■ **Collected data**:
-- -- --

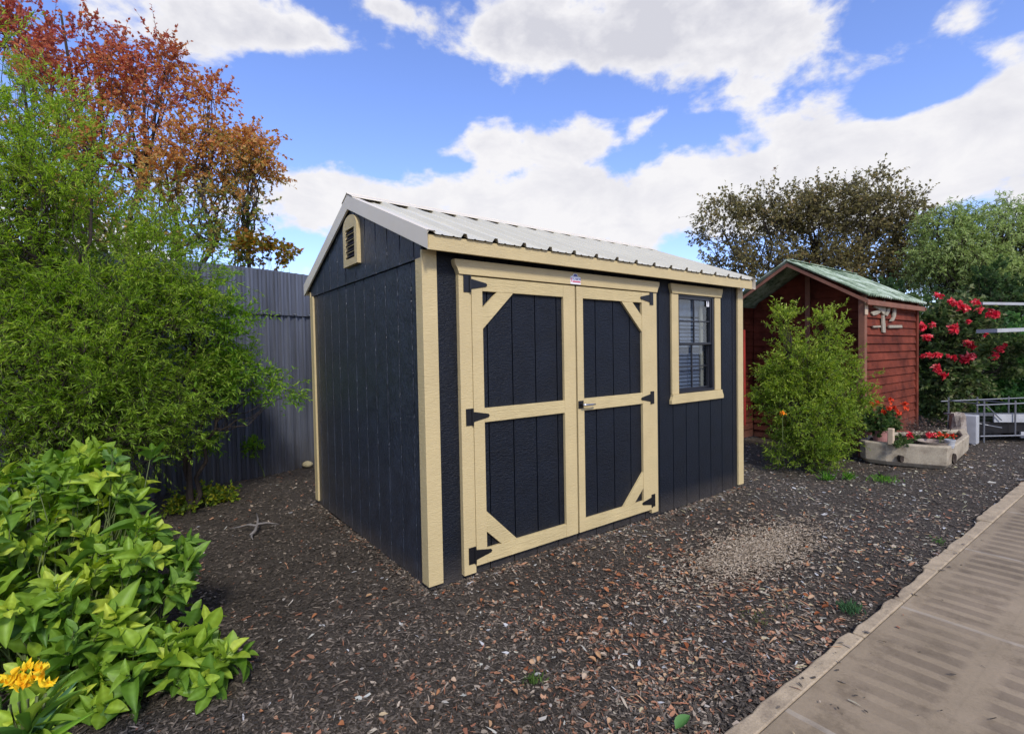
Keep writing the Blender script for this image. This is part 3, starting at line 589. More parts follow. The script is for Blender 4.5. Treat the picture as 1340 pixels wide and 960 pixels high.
# broad-leaved shrub in the left foreground
def broad_shrub():
    base = np.array([-1.72, .35, 0]); root = empty('broadleaf_shrub', base, 'large glossy broad-leaved green shrub filling the lower left foreground', 'shrub')
    ells = [E(90, 680, 2.75, .50, .4, .26), E(40, 800, 2.3, .42, .35, .36), E(215, 862, 2.25, .26, .25, .16), E(165, 770, 2.45, .36, .35, .32), E(268, 856, 2.25, .17, .2, .14, 2.2), E(10, 660, 2.7, .5, .4, .25), E(150, 625, 2.9, .36, .3, .2), E(60, 600, 2.9, .30, .3, .10, .7), E(200, 600, 3.0, .12, .12, .10, .7), E(205, 735, 2.5, .22, .25, .22), E(120, 880, 2.15, .35, .3, .26), E(-60, 780, 2.3, .4, .4, .5)]
    n = 430; C, d, idx = clump_points(ells, n, .5); C[:, 2] = np.maximum(C[:, 2], .05)
    # stems
    s = np.linspace(0, 1, 6)[None, :, None]; B = base+RNG.normal(size=(n, 3))*[.12, .12, 0]; B = B*.55+(C*[1, 1, 0])*.45; B[:, 2] = 0
    ax = unit(d*[1, 1, .5]+np.array([0, 0, .9])+RNG.normal(size=(n, 3))*.25); B2 = C-ax*.12
    P = np.concatenate([B[:, None]+(B2-B)[:, None]*s[:, :-1]*1.25*.8, C[:, None]], 1); R = np.linspace(.006, .0022, 6)[None]*np.ones((n, 1)); v, f = tubes_np(P, R, 5)
    raw('stem', v, f, M['stem'], root, smooth=True)
    PP = []; DD = []; NN = []; LL = []; WW = []; TT = []
    for i in range(n):
        k = random.randint(6, 9); a0 = random.random()*6.28; big = random.uniform(.7, 1.25)*(1.15 if C[i, 2] < .7 else 1); A = ax[i]; U = unit(np.cross(A, [.3, .2, .9])); W = np.cross(A, U); tone = random.random()
        for q in range(k):
            a = a0+q*2.4; open_ = .35+.75*q/k+random.uniform(-.1, .15)       # inner leaves upright, outer spread
            rad = U*math.cos(a)+W*math.sin(a); dr = A*math.cos(open_)+rad*math.sin(open_); dr = dr+np.array([0, 0, -.12*open_])
            PP.append(C[i]-A*.012*q+rad*.006); DD.append(dr); NN.append(A*math.sin(open_)*1.0-rad*math.cos(open_)*1.0 + RNG.normal(size=3)*.18); l = .084*big*random.uniform(.7, 1.3)*(.7+.6*q/k); LL.append(l); WW.append(l*random.uniform(.42, .66))
            x = np.clip(.62*tone+.25*random.random()+.30*(1-q/k)-.08, 0, 1); TT.append(mixc([(0, (.045, .115, .018)), (.35, (.115, .225, .022)), (.7, (.25, .37, .03)), (1, (.48, .53, .06))], np.array([x]))[0])
    PP, DD, NN, LL, WW, TT = map(np.array, (PP, DD, NN, LL, WW, TT)); kind = RNG.integers(0, 5, len(PP)); parts = []
    for k_, (cu, cp, wv) in enumerate(((.15, .10, .02), (.40, .22, .03), (.05, -.05, .045), (.28, .05, .05), (.6, .3, .01))):
        V_, F_ = broad_template(8, cu, cp); V_ = V_.copy(); V_[:, 2] += wv*np.sin(V_[:, 1]*13+V_[:, 0]*9)*(np.abs(V_[:, 0])*2.2); mk = kind == k_
        bt = (1+.07*np.where((np.arange(len(V_))//5) % 2 == 0, 1, -1))[:, None]; v_, f_, t_ = leaves(PP[mk], DD[mk], NN[mk], LL[mk], WW[mk], (V_, F_), TT[mk]); t_ = t_*np.tile(bt, (mk.sum(), 1)); parts.append((v_, f_, t_))
    V, F, T = merge(parts)
    # midrib a little paler (leaf pattern)
    nv = 45; mid = np.tile(np.arange(nv) % 5 == 2, len(PP)); T[mid] = T[mid]*1.3+.02
    raw('foliage', V, F, M['glossleaf'], root, T, smooth=True)
broad_shrub()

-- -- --

■ **Exercise details**: Reproduce the data word for word, excluding its pictures.

■ **Answer to this exercise**:
Keep writing the Blender script for this image. This is part 3, starting at line 589. More parts follow. The script is for Blender 4.5. Treat the picture as 1340 pixels wide and 960 pixels high.
# broad-leaved shrub in the left foreground
def broad_shrub():
    base = np.array([-1.72, .35, 0]); root = empty('broadleaf_shrub', base, 'large glossy broad-leaved green shrub filling the lower left foreground', 'shrub')
    ells = [E(90, 680, 2.75, .50, .4, .26), E(40, 800, 2.3, .42, .35, .36), E(215, 862, 2.25, .26, .25, .16), E(165, 770, 2.45, .36, .35, .32), E(268, 856, 2.25, .17, .2, .14, 2.2), E(10, 660, 2.7, .5, .4, .25), E(150, 625, 2.9, .36, .3, .2), E(60, 600, 2.9, .30, .3, .10, .7), E(200, 600, 3.0, .12, .12, .10, .7), E(205, 735, 2.5, .22, .25, .22), E(120, 880, 2.15, .35, .3, .26), E(-60, 780, 2.3, .4, .4, .5)]
    n = 430; C, d, idx = clump_points(ells, n, .5); C[:, 2] = np.maximum(C[:, 2], .05)
    # stems
    s = np.linspace(0, 1, 6)[None, :, None]; B = base+RNG.normal(size=(n, 3))*[.12, .12, 0]; B = B*.55+(C*[1, 1, 0])*.45; B[:, 2] = 0
    ax = unit(d*[1, 1, .5]+np.array([0, 0, .9])+RNG.normal(size=(n, 3))*.25); B2 = C-ax*.12
    P = np.concatenate([B[:, None]+(B2-B)[:, None]*s[:, :-1]*1.25*.8, C[:, None]], 1); R = np.linspace(.006, .0022, 6)[None]*np.ones((n, 1)); v, f = tubes_np(P, R, 5)
    raw('stem', v, f, M['stem'], root, smooth=True)
    PP = []; DD = []; NN = []; LL = []; WW = []; TT = []
    for i in range(n):
        k = random.randint(6, 9); a0 = random.random()*6.28; big = random.uniform(.7, 1.25)*(1.15 if C[i, 2] < .7 else 1); A = ax[i]; U = unit(np.cross(A, [.3, .2, .9])); W = np.cross(A, U); tone = random.random()
        for q in range(k):
            a = a0+q*2.4; open_ = .35+.75*q/k+random.uniform(-.1, .15)       # inner leaves upright, outer spread
            rad = U*math.cos(a)+W*math.sin(a); dr = A*math.cos(open_)+rad*math.sin(open_); dr = dr+np.array([0, 0, -.12*open_])
            PP.append(C[i]-A*.012*q+rad*.006); DD.append(dr); NN.append(A*math.sin(open_)*1.0-rad*math.cos(open_)*1.0 + RNG.normal(size=3)*.18); l = .084*big*random.uniform(.7, 1.3)*(.7+.6*q/k); LL.append(l); WW.append(l*random.uniform(.42, .66))
            x = np.clip(.62*tone+.25*random.random()+.30*(1-q/k)-.08, 0, 1); TT.append(mixc([(0, (.045, .115, .018)), (.35, (.115, .225, .022)), (.7, (.25, .37, .03)), (1, (.48, .53, .06))], np.array([x]))[0])
    PP, DD, NN, LL, WW, TT = map(np.array, (PP, DD, NN, LL, WW, TT)); kind = RNG.integers(0, 5, len(PP)); parts = []
    for k_, (cu, cp, wv) in enumerate(((.15, .10, .02), (.40, .22, .03), (.05, -.05, .045), (.28, .05, .05), (.6, .3, .01))):
        V_, F_ = broad_template(8, cu, cp); V_ = V_.copy(); V_[:, 2] += wv*np.sin(V_[:, 1]*13+V_[:, 0]*9)*(np.abs(V_[:, 0])*2.2); mk = kind == k_
        bt = (1+.07*np.where((np.arange(len(V_))//5) % 2 == 0, 1, -1))[:, None]; v_, f_, t_ = leaves(PP[mk], DD[mk], NN[mk], LL[mk], WW[mk], (V_, F_), TT[mk]); t_ = t_*np.tile(bt, (mk.sum(), 1)); parts.append((v_, f_, t_))
    V, F, T = merge(parts)
    # midrib a little paler (leaf pattern)
    nv = 45; mid = np.tile(np.arange(nv) % 5 == 2, len(PP)); T[mid] = T[mid]*1.3+.02
    raw('foliage', V, F, M['glossleaf'], root, T, smooth=True)
broad_shrub()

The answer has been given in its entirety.